If one were to examine the research on how romances start, one might get the impression that "friends-first" romances are rare, since they receive very little attention in the research literature. But actually, it's not uncommon for couples to know each other for months or years before they become a romantic couple. New research by Danu Anthony Stinson and colleagues, recently published in Social Psychological and Personality Science, explores just how common "friends first" romances are, and what people's attitudes are toward "friends first" vs. "dating first" relationships.

How Common Are Friends-First Romances?

First, the researchers looked back at seven different samples of survey participants who had reported on their romantic relationships as part of earlier studies. Most were undergraduate students, but two samples were of adults from a wider age range. The researchers found that about two-thirds of respondents reported that they were friends with their partner before they became romantically involved.

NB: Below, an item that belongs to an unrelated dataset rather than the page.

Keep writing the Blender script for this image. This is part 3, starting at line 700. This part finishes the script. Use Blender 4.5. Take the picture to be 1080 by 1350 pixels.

Some groups of people were more likely to be friends first than others. Among married couples, those under age 30 were more likely to report that their romances began as friendships than those over 30. People in same-gender romances were also especially likely to report that their relationship grew out of friendship.

How Do People Feel About the Idea of Starting Out as Friends?

While the evidence is clear that friends-first relationships are common, how do people feel about them? Do people think it's more romantic to be swept off their feet by a stranger, meet someone at school or work, or be introduced by a friend?

In a separate study of 298 undergraduate students, the researchers asked them how they felt about different ways of meeting romantic partners. While introduction via mutual friends (18 percent) and meeting at school (18 percent) were the preferred ways of finding romance for some people, the vast majority preferred to be friends first. Almost half of the respondents indicated that starting as a friendship was the best way to meet a romantic partner. This research only examined undergraduate students, so it's still an open question whether older adults share young adults' preference for friends-first romances.

Were They Really Friends First?

You may wonder if these friends-first couples really were genuinely platonic at first. Perhaps one or both parties initiated the friendship hoping that it would someday turn romantic.

In that same study of undergraduate students, the researchers asked 210 respondents who had been in friends-first romances what their intentions were when the friendship began. Seventy percent of the respondents who had a friends-first romance said they just became friends and only became romantically interested later, with neither party having romantic interest initially.

What Do We Know About Friends-First Relationships?

Unfortunately, this incredibly common phenomenon is rather understudied by relationship researchers. We do know that couples in friends-first relationships are less similar in their levels of physical attractiveness. This suggests that looks play a smaller role in attraction for couples who begin as friends. This could be a good thing, given that a romantic partner's physical attractiveness is not what matters for long-term relationship satisfaction—what matters are warmth, kindness, and loyalty, which are also at the heart of solid friendships.

Friends-first relationships are also likely to deviate from standard dating scripts that, in heterosexual romance, tend to follow certain gender norms. In a traditional dating context, the man initiates dating and is responsible for escalating the relationship to a more serious status. Free from the constraints of the traditional dating narrative, friends-first romances may progress along a trajectory that is more gender-egalitarian.

This research suggests that not only are friends-first relationships common, especially among young adults and same-gender couples, but they may also be the preferred method of dating for young adults.